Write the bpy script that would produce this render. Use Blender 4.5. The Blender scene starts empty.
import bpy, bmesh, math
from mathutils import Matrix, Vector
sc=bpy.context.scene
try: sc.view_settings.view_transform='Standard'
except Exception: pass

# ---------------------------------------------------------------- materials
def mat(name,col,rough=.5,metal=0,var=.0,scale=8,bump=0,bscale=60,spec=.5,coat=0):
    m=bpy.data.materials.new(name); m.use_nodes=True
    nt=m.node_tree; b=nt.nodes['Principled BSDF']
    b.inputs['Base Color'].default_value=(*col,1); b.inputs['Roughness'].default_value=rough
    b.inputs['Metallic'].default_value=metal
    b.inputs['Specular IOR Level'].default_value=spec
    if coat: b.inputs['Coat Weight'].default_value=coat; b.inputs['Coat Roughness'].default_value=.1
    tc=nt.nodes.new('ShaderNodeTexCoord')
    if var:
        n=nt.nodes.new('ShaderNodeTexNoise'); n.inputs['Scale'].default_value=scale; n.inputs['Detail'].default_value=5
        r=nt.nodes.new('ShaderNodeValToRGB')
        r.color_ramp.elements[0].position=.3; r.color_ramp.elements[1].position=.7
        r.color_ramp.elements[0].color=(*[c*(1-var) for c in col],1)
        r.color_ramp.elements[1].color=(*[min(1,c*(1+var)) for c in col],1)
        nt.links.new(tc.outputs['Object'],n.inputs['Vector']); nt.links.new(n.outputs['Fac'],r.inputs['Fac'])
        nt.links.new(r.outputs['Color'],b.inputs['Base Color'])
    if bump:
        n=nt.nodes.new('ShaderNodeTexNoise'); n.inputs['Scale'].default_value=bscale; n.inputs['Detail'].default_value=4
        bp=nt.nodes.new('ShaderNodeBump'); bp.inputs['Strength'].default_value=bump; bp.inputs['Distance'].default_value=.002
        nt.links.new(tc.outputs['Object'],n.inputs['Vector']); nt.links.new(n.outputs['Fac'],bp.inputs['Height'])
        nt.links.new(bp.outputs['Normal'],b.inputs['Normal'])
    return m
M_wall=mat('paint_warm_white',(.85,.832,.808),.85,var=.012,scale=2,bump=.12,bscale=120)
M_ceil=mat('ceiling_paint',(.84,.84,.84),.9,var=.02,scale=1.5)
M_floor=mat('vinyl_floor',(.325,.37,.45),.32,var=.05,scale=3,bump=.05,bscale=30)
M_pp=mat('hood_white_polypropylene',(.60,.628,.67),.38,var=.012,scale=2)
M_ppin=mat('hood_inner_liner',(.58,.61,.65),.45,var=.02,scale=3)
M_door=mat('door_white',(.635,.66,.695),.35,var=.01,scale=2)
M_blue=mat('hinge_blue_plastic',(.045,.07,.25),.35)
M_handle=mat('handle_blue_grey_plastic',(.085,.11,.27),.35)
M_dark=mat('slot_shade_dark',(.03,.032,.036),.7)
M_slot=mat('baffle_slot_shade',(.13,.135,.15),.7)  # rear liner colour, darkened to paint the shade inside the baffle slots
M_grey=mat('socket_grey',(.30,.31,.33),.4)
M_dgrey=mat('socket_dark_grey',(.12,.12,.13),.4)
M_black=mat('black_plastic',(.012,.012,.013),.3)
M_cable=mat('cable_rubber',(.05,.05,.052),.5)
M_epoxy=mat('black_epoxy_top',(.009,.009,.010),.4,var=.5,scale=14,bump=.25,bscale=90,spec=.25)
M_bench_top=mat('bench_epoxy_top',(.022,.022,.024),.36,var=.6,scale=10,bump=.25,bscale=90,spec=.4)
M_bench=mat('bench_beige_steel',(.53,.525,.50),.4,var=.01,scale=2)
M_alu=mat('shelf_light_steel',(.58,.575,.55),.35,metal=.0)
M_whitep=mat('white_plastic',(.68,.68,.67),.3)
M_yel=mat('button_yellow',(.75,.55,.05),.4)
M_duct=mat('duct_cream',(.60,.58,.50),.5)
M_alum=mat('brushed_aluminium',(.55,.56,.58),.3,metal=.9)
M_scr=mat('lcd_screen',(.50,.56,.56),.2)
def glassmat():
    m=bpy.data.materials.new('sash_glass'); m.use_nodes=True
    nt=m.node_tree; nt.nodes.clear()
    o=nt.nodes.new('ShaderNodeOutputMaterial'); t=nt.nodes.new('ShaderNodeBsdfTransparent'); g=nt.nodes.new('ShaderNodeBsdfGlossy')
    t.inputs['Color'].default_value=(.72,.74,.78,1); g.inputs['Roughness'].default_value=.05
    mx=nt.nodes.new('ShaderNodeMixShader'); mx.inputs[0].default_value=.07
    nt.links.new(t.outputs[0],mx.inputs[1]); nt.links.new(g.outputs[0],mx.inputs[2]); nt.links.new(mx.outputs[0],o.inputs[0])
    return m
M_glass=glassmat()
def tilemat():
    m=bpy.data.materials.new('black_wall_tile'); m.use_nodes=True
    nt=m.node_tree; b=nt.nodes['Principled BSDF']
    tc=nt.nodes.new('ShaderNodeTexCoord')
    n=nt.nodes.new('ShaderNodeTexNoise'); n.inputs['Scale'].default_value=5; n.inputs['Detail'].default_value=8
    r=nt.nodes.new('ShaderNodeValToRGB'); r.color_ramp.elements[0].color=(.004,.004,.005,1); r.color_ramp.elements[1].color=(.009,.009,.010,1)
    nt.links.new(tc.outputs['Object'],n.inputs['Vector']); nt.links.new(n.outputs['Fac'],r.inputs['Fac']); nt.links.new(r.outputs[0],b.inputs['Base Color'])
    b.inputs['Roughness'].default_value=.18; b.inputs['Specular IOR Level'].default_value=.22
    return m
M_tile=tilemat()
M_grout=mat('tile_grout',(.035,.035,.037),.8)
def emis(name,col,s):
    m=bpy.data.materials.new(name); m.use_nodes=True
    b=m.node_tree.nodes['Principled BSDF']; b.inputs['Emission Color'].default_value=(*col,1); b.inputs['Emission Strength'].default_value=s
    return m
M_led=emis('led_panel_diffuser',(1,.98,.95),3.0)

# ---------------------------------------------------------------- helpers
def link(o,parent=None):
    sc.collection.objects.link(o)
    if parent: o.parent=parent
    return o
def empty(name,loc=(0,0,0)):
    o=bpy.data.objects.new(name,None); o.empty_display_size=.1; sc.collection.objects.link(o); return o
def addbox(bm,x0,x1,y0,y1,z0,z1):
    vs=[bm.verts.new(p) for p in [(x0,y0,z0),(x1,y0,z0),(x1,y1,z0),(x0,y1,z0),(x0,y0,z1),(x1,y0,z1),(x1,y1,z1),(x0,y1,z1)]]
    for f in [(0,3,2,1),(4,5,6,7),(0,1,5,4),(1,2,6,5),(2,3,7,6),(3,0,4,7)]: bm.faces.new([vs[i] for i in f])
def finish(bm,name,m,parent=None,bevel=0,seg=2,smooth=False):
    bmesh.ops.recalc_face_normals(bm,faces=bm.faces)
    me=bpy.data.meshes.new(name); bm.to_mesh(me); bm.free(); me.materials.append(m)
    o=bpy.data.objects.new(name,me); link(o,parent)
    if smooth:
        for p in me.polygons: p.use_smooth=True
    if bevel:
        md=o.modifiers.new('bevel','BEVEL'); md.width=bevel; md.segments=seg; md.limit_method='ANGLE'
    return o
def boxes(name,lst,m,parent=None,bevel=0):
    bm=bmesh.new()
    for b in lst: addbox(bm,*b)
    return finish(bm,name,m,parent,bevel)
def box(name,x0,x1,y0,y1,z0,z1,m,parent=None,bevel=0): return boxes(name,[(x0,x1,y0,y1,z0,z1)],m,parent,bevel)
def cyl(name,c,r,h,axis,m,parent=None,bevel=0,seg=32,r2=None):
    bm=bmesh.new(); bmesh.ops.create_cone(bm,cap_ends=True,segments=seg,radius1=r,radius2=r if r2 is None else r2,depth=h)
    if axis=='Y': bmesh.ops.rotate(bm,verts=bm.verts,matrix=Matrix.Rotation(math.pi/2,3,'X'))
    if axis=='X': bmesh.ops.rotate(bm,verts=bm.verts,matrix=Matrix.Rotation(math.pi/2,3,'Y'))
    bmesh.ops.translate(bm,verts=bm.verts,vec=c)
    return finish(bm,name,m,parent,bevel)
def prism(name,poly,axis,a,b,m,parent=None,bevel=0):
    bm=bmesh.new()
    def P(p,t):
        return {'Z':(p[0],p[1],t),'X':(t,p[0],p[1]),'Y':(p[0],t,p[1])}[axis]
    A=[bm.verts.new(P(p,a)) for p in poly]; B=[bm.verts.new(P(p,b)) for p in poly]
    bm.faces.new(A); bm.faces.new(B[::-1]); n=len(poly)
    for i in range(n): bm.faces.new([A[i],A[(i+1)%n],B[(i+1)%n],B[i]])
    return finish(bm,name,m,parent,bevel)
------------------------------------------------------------
WHAT YOU HAVE TO DO
Everything from the first line above up to and including the line that contains "except Exception: pass" should be printed exactly; please print only that.

PROBLEM SOLUTION
Write the bpy script that would produce this render. Use Blender 4.5. The Blender scene starts empty.
import bpy, bmesh, math
from mathutils import Matrix, Vector
sc=bpy.context.scene
try: sc.view_settings.view_transform='Standard'
except Exception: pass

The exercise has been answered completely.